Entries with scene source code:
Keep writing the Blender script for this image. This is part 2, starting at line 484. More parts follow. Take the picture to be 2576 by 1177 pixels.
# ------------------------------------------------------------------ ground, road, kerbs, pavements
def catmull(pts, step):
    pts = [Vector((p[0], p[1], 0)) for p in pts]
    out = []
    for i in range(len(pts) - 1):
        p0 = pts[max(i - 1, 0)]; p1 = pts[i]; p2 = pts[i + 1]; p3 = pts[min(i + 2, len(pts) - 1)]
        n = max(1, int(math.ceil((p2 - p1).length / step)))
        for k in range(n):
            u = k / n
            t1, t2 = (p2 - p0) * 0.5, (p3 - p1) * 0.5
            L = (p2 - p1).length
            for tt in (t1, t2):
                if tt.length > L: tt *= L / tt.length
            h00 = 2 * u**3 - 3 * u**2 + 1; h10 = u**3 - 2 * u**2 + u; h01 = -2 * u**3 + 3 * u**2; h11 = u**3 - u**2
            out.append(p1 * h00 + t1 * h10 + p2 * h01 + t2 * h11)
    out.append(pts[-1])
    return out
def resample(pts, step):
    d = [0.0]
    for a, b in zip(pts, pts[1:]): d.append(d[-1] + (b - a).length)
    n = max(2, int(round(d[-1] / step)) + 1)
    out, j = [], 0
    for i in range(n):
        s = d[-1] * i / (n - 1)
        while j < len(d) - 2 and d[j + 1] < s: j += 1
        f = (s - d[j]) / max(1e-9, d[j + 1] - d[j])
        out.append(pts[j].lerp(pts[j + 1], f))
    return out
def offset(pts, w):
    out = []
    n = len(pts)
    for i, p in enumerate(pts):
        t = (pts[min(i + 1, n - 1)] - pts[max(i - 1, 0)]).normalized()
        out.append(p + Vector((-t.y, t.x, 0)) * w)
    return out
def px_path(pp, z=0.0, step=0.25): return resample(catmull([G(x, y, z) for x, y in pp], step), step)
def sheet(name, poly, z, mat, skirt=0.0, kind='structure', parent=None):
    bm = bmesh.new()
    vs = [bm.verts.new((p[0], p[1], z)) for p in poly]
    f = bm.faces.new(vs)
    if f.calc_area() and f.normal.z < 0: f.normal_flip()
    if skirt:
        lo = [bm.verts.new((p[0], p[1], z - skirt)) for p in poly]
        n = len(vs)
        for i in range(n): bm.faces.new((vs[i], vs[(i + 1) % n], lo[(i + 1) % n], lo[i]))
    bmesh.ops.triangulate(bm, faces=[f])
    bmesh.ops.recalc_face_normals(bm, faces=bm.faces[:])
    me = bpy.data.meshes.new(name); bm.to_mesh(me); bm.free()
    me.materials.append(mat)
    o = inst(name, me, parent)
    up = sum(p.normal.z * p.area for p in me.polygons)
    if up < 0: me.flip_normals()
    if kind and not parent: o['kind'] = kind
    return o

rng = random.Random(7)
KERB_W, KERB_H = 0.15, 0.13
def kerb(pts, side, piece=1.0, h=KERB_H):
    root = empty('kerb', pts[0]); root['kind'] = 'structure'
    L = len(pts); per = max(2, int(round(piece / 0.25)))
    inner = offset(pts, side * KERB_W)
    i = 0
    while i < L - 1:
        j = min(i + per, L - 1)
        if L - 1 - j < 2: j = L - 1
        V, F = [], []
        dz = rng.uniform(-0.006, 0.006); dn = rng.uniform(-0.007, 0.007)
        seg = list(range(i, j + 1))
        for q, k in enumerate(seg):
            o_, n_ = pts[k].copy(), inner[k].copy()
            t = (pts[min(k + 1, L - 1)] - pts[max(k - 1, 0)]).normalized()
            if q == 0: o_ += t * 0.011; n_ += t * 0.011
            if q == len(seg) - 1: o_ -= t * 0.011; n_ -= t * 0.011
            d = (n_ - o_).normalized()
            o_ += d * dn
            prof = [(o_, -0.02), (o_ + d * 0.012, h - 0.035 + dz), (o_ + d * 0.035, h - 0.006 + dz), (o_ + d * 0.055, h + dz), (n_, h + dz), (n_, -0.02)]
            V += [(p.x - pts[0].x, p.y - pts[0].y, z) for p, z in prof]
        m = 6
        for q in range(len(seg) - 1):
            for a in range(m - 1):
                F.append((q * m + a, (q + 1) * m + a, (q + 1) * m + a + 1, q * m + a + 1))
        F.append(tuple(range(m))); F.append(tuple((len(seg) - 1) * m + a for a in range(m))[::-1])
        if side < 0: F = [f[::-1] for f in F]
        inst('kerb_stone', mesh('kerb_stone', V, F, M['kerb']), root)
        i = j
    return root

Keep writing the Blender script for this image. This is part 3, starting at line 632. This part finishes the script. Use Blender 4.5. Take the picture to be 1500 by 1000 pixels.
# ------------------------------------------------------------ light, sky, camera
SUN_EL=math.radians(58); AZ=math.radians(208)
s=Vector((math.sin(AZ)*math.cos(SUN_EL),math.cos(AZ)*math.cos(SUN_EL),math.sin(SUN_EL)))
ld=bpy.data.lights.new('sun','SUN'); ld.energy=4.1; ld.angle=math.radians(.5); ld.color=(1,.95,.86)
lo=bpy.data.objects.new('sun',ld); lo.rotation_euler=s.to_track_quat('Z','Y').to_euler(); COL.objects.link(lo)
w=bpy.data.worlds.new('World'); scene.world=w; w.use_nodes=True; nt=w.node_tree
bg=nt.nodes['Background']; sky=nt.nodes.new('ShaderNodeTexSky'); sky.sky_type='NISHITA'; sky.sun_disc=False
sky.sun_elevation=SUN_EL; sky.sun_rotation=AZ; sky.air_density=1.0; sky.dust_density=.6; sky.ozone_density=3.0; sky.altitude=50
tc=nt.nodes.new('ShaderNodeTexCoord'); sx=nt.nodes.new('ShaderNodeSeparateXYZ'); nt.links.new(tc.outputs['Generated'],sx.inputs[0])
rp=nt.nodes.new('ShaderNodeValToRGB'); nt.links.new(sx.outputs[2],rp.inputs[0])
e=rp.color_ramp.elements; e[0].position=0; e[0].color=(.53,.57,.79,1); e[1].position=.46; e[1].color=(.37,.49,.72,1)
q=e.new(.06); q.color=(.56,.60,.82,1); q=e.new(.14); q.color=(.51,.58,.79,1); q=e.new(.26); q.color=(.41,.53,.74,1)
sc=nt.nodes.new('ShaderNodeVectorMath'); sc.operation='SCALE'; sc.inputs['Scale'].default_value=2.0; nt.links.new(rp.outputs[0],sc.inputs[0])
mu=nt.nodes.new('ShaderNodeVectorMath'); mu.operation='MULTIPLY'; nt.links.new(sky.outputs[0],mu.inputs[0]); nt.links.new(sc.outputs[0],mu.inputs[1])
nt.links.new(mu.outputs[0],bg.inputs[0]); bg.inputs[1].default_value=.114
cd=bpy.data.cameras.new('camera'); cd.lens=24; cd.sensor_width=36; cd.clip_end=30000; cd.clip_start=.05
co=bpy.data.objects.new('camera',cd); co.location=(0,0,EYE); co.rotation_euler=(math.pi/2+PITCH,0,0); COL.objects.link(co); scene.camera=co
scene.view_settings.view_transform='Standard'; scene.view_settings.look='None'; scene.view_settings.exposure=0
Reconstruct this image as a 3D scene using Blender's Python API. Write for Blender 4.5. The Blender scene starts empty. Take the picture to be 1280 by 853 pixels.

** The exercise **
Go through the records above and retype each one exactly.

** Response **
Keep writing the Blender script for this image. This is part 2, starting at line 484. More parts follow. Take the picture to be 2576 by 1177 pixels.
# ------------------------------------------------------------------ ground, road, kerbs, pavements
def catmull(pts, step):
    pts = [Vector((p[0], p[1], 0)) for p in pts]
    out = []
    for i in range(len(pts) - 1):
        p0 = pts[max(i - 1, 0)]; p1 = pts[i]; p2 = pts[i + 1]; p3 = pts[min(i + 2, len(pts) - 1)]
        n = max(1, int(math.ceil((p2 - p1).length / step)))
        for k in range(n):
            u = k / n
            t1, t2 = (p2 - p0) * 0.5, (p3 - p1) * 0.5
            L = (p2 - p1).length
            for tt in (t1, t2):
                if tt.length > L: tt *= L / tt.length
            h00 = 2 * u**3 - 3 * u**2 + 1; h10 = u**3 - 2 * u**2 + u; h01 = -2 * u**3 + 3 * u**2; h11 = u**3 - u**2
            out.append(p1 * h00 + t1 * h10 + p2 * h01 + t2 * h11)
    out.append(pts[-1])
    return out
def resample(pts, step):
    d = [0.0]
    for a, b in zip(pts, pts[1:]): d.append(d[-1] + (b - a).length)
    n = max(2, int(round(d[-1] / step)) + 1)
    out, j = [], 0
    for i in range(n):
        s = d[-1] * i / (n - 1)
        while j < len(d) - 2 and d[j + 1] < s: j += 1
        f = (s - d[j]) / max(1e-9, d[j + 1] - d[j])
        out.append(pts[j].lerp(pts[j + 1], f))
    return out
def offset(pts, w):
    out = []
    n = len(pts)
    for i, p in enumerate(pts):
        t = (pts[min(i + 1, n - 1)] - pts[max(i - 1, 0)]).normalized()
        out.append(p + Vector((-t.y, t.x, 0)) * w)
    return out
def px_path(pp, z=0.0, step=0.25): return resample(catmull([G(x, y, z) for x, y in pp], step), step)
def sheet(name, poly, z, mat, skirt=0.0, kind='structure', parent=None):
    bm = bmesh.new()
    vs = [bm.verts.new((p[0], p[1], z)) for p in poly]
    f = bm.faces.new(vs)
    if f.calc_area() and f.normal.z < 0: f.normal_flip()
    if skirt:
        lo = [bm.verts.new((p[0], p[1], z - skirt)) for p in poly]
        n = len(vs)
        for i in range(n): bm.faces.new((vs[i], vs[(i + 1) % n], lo[(i + 1) % n], lo[i]))
    bmesh.ops.triangulate(bm, faces=[f])
    bmesh.ops.recalc_face_normals(bm, faces=bm.faces[:])
    me = bpy.data.meshes.new(name); bm.to_mesh(me); bm.free()
    me.materials.append(mat)
    o = inst(name, me, parent)
    up = sum(p.normal.z * p.area for p in me.polygons)
    if up < 0: me.flip_normals()
    if kind and not parent: o['kind'] = kind
    return o

rng = random.Random(7)
KERB_W, KERB_H = 0.15, 0.13
def kerb(pts, side, piece=1.0, h=KERB_H):
    root = empty('kerb', pts[0]); root['kind'] = 'structure'
    L = len(pts); per = max(2, int(round(piece / 0.25)))
    inner = offset(pts, side * KERB_W)
    i = 0
    while i < L - 1:
        j = min(i + per, L - 1)
        if L - 1 - j < 2: j = L - 1
        V, F = [], []
        dz = rng.uniform(-0.006, 0.006); dn = rng.uniform(-0.007, 0.007)
        seg = list(range(i, j + 1))
        for q, k in enumerate(seg):
            o_, n_ = pts[k].copy(), inner[k].copy()
            t = (pts[min(k + 1, L - 1)] - pts[max(k - 1, 0)]).normalized()
            if q == 0: o_ += t * 0.011; n_ += t * 0.011
            if q == len(seg) - 1: o_ -= t * 0.011; n_ -= t * 0.011
            d = (n_ - o_).normalized()
            o_ += d * dn
            prof = [(o_, -0.02), (o_ + d * 0.012, h - 0.035 + dz), (o_ + d * 0.035, h - 0.006 + dz), (o_ + d * 0.055, h + dz), (n_, h + dz), (n_, -0.02)]
            V += [(p.x - pts[0].x, p.y - pts[0].y, z) for p, z in prof]
        m = 6
        for q in range(len(seg) - 1):
            for a in range(m - 1):
                F.append((q * m + a, (q + 1) * m + a, (q + 1) * m + a + 1, q * m + a + 1))
        F.append(tuple(range(m))); F.append(tuple((len(seg) - 1) * m + a for a in range(m))[::-1])
        if side < 0: F = [f[::-1] for f in F]
        inst('kerb_stone', mesh('kerb_stone', V, F, M['kerb']), root)
        i = j
    return root

Keep writing the Blender script for this image. This is part 3, starting at line 632. This part finishes the script. Use Blender 4.5. Take the picture to be 1500 by 1000 pixels.
# ------------------------------------------------------------ light, sky, camera
SUN_EL=math.radians(58); AZ=math.radians(208)
s=Vector((math.sin(AZ)*math.cos(SUN_EL),math.cos(AZ)*math.cos(SUN_EL),math.sin(SUN_EL)))
ld=bpy.data.lights.new('sun','SUN'); ld.energy=4.1; ld.angle=math.radians(.5); ld.color=(1,.95,.86)
lo=bpy.data.objects.new('sun',ld); lo.rotation_euler=s.to_track_quat('Z','Y').to_euler(); COL.objects.link(lo)
w=bpy.data.worlds.new('World'); scene.world=w; w.use_nodes=True; nt=w.node_tree
bg=nt.nodes['Background']; sky=nt.nodes.new('ShaderNodeTexSky'); sky.sky_type='NISHITA'; sky.sun_disc=False
sky.sun_elevation=SUN_EL; sky.sun_rotation=AZ; sky.air_density=1.0; sky.dust_density=.6; sky.ozone_density=3.0; sky.altitude=50
tc=nt.nodes.new('ShaderNodeTexCoord'); sx=nt.nodes.new('ShaderNodeSeparateXYZ'); nt.links.new(tc.outputs['Generated'],sx.inputs[0])
rp=nt.nodes.new('ShaderNodeValToRGB'); nt.links.new(sx.outputs[2],rp.inputs[0])
e=rp.color_ramp.elements; e[0].position=0; e[0].color=(.53,.57,.79,1); e[1].position=.46; e[1].color=(.37,.49,.72,1)
q=e.new(.06); q.color=(.56,.60,.82,1); q=e.new(.14); q.color=(.51,.58,.79,1); q=e.new(.26); q.color=(.41,.53,.74,1)
sc=nt.nodes.new('ShaderNodeVectorMath'); sc.operation='SCALE'; sc.inputs['Scale'].default_value=2.0; nt.links.new(rp.outputs[0],sc.inputs[0])
mu=nt.nodes.new('ShaderNodeVectorMath'); mu.operation='MULTIPLY'; nt.links.new(sky.outputs[0],mu.inputs[0]); nt.links.new(sc.outputs[0],mu.inputs[1])
nt.links.new(mu.outputs[0],bg.inputs[0]); bg.inputs[1].default_value=.114
cd=bpy.data.cameras.new('camera'); cd.lens=24; cd.sensor_width=36; cd.clip_end=30000; cd.clip_start=.05
co=bpy.data.objects.new('camera',cd); co.location=(0,0,EYE); co.rotation_euler=(math.pi/2+PITCH,0,0); COL.objects.link(co); scene.camera=co
scene.view_settings.view_transform='Standard'; scene.view_settings.look='None'; scene.view_settings.exposure=0
Reconstruct this image as a 3D scene using Blender's Python API. Write for Blender 4.5. The Blender scene starts empty. Take the picture to be 1280 by 853 pixels.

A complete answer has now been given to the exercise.